Swiss Knife—but not too much
A compact yet versatile all-in-one songwriting toolkit, built to help musicians capture ideas quickly and intuitively without getting bogged down in complex production workflows. Every tool is represented with familiar, musician-friendly icons, ensuring instant recognition and ease of use. The focus is on streamlining the creative process—providing just the right set of essentials to move ideas from mind to page (or screen) without friction.
Metronome with tempo tapper – determine and lock in the song’s BPM
Drum machine – create and experiment with basic beat patterns
Keyboard – play and record simple melodic or harmonic parts
Tuner – keep instruments perfectly in tune before recording
Cloud-Based, accessible anywhere
A cloud-based songwriting app keeps every idea—lyrics, audio, video, and sketches—instantly accessible from any device. No more juggling phones, laptops, or tablets, and no more tedious Airdrops, emails, or messaging files to yourself. This dramatically reduces downtime and preserves creative flow. Need to bring an idea into your DAW? Simply open the web app, find the file in seconds, download it, and drag it straight into Ableton, Logic, FL Studio, or any other software. Previously, moving ideas was a creative buzzkill: scrolling through hundreds of voice notes, sending them via email or KakaoTalk, converting formats from M4A to MP3, and losing motivation before even starting. Now, it’s a seamless zoom out, click, and drop—ready to work in seconds.
Takeaways
Although relying on mental models can often be important in UX design, it can also be helpful to not rely on the traditional, more expected, interfaces for a certain cases. All music creation software have the same horizontal linear structure similar to a video editing tool. Although this works for more detailed work when trying to capture an entire song in a linear fashion, going for a completely new outlook has proven to be useful in the case of dots.
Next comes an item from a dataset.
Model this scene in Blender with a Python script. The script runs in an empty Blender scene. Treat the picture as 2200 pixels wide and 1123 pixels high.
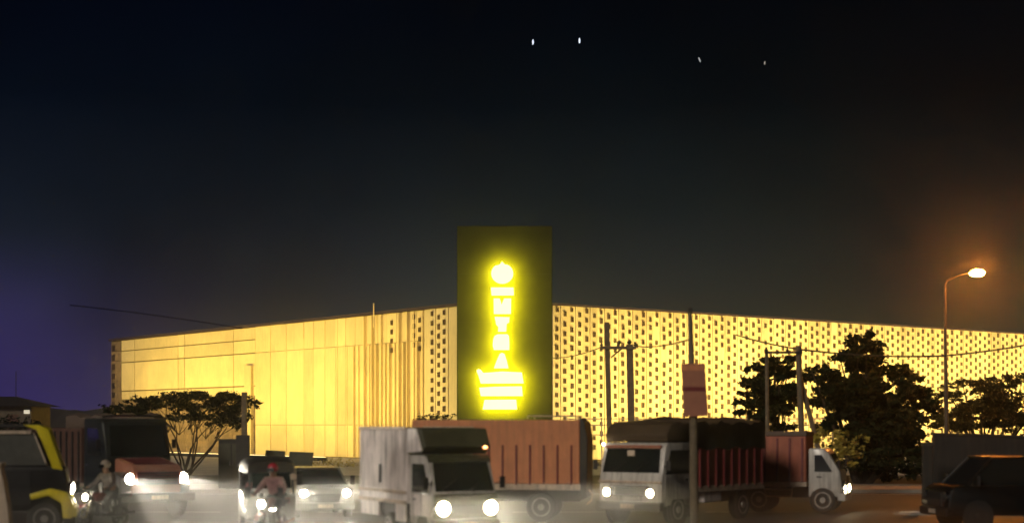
import bpy, bmesh, math, random
from mathutils import Vector, Matrix
random.seed(7)
R = math.radians
SC = bpy.context.scene
COL = SC.collection

# ------------------------------------------------------------------ camera, sky, light, exposure
CAM_H = 2.7
F = 3361.0            # focal length in pixels of the 2200 px wide photograph
HOR = 912.0           # row of the horizon
cam_d = bpy.data.cameras.new("camera")
cam_d.sensor_width = 36.0
cam_d.lens = 36.0 * F / 2200.0
cam_d.shift_y = (HOR - 561.5) / 2200.0
cam_d.clip_start = 0.1
cam_d.clip_end = 5000
cam_d.dof.use_dof = True
cam_d.dof.focus_distance = 105.0
cam_d.dof.aperture_fstop = 0.5
cam = bpy.data.objects.new("camera", cam_d)
COL.objects.link(cam)
cam.location = (0, 0, CAM_H)
cam.rotation_euler = (R(90), 0, 0)
SC.camera = cam

world = bpy.data.worlds.new("World")
SC.world = world
world.use_nodes = True
wn, wl = world.node_tree.nodes, world.node_tree.links
wn.clear()
w_out = wn.new("ShaderNodeOutputWorld")
w_bg = wn.new("ShaderNodeBackground")
w_tc = wn.new("ShaderNodeTexCoord")
w_sep = wn.new("ShaderNodeSeparateXYZ")
wl.new(w_tc.outputs["Generated"], w_sep.inputs[0])
w_ramp = wn.new("ShaderNodeValToRGB")            # night sky, by height above the horizon
el = w_ramp.color_ramp.elements
el[0].position = 0.0; el[0].color = (0.040, 0.035, 0.028, 1)
el[1].position = 1.0; el[1].color = (0.0003, 0.0006, 0.002, 1)
for p, c in ((0.03, (0.026, 0.026, 0.022, 1)), (0.085, (0.0150, 0.0165, 0.0170, 1)), (0.14, (0.0060, 0.0080, 0.0090, 1)),
             (0.20, (0.0015, 0.0028, 0.0042, 1)), (0.28, (0.0004, 0.0010, 0.0026, 1))):
    e = el.new(p); e.color = c
wl.new(w_sep.outputs["Z"], w_ramp.inputs[0])
# town glow low on the left: violet
w_mr = wn.new("ShaderNodeMapRange"); w_mr.interpolation_type = 'SMOOTHSTEP'
w_mr.inputs[1].default_value = -0.14; w_mr.inputs[2].default_value = -0.35
wl.new(w_sep.outputs["X"], w_mr.inputs[0])
w_mz = wn.new("ShaderNodeMapRange"); w_mz.interpolation_type = 'SMOOTHSTEP'
w_mz.inputs[1].default_value = 0.125; w_mz.inputs[2].default_value = 0.0
wl.new(w_sep.outputs["Z"], w_mz.inputs[0])
w_mul = wn.new("ShaderNodeMath"); w_mul.operation = 'MULTIPLY'
wl.new(w_mr.outputs[0], w_mul.inputs[0]); wl.new(w_mz.outputs[0], w_mul.inputs[1])
w_mix = wn.new("ShaderNodeMix"); w_mix.data_type = 'RGBA'
wl.new(w_mul.outputs[0], w_mix.inputs["Factor"])
wl.new(w_ramp.outputs[0], w_mix.inputs["A"])
w_mix.inputs["B"].default_value = (0.054, 0.030, 0.098, 1)
# bluer on the left, greener to the right, broken by faint cloud
w_noise = wn.new("ShaderNodeTexNoise"); w_noise.inputs["Scale"].default_value = 5.0; w_noise.inputs["Detail"].default_value = 3
wl.new(w_tc.outputs["Generated"], w_noise.inputs["Vector"])
w_nr = wn.new("ShaderNodeMapRange"); w_nr.inputs[1].default_value = 0.3; w_nr.inputs[2].default_value = 0.7
w_nr.inputs[3].default_value = 0.66; w_nr.inputs[4].default_value = 1.34
wl.new(w_noise.outputs["Fac"], w_nr.inputs[0])
w_side = wn.new("ShaderNodeMapRange"); w_side.inputs[1].default_value = -0.33; w_side.inputs[2].default_value = 0.2
wl.new(w_sep.outputs["X"], w_side.inputs[0])
w_tint = wn.new("ShaderNodeMix"); w_tint.data_type = 'RGBA'
w_tint.inputs["A"].default_value = (0.85, 1.0, 1.6, 1); w_tint.inputs["B"].default_value = (0.95, 1.08, 0.92, 1)
wl.new(w_side.outputs[0], w_tint.inputs["Factor"])
w_m2 = wn.new("ShaderNodeMix"); w_m2.data_type = 'RGBA'; w_m2.blend_type = 'MULTIPLY'; w_m2.inputs["Factor"].default_value = 1
wl.new(w_mix.outputs["Result"], w_m2.inputs["A"]); wl.new(w_tint.outputs["Result"], w_m2.inputs["B"])
wl.new(w_m2.outputs["Result"], w_bg.inputs["Color"]); wl.new(w_nr.outputs[0], w_bg.inputs["Strength"])
wl.new(w_bg.outputs[0], w_out.inputs[0])

sun_d = bpy.data.lights.new("night_sun", 'SUN')
sun_d.energy = 1.3
sun_d.angle = R(12)
sun_d.color = (1.0, 0.88, 0.74)
sun = bpy.data.objects.new("night_sun", sun_d)
COL.objects.link(sun)
sun.rotation_euler = (R(66), 0, R(-32))

SC.render.engine = 'CYCLES'
SC.view_settings.view_transform = 'Standard'
SC.view_settings.look = 'None'
SC.view_settings.exposure = 0.0
SC.view_settings.gamma = 1.0
SC.cycles.use_denoising = True
SC.cycles.max_bounces = 6
SC.cycles.volume_bounces = 1
SC.cycles.diffuse_bounces = 2
SC.cycles.glossy_bounces = 2
SC.cycles.sample_clamp_indirect = 6.0
SC.cycles.sample_clamp_direct = 0.0
SC.cycles.caustics_reflective = False
SC.cycles.caustics_refractive = False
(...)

dots reduces cognitive load by consolidating scattered files, voice notes, and text snippets into a single visual system of movable cards, allowing songwriters to focus on creativity rather than organization. To support the way songwriters naturally work—jumping between fragments and sections—it offers a flexible whiteboard-style canvas instead of a rigid, linear structure. This approach is complemented by an intentionally compact toolkit that provides just enough versatility to capture lyrics, chords, beats, and riffs without overwhelming users or disrupting creative flow.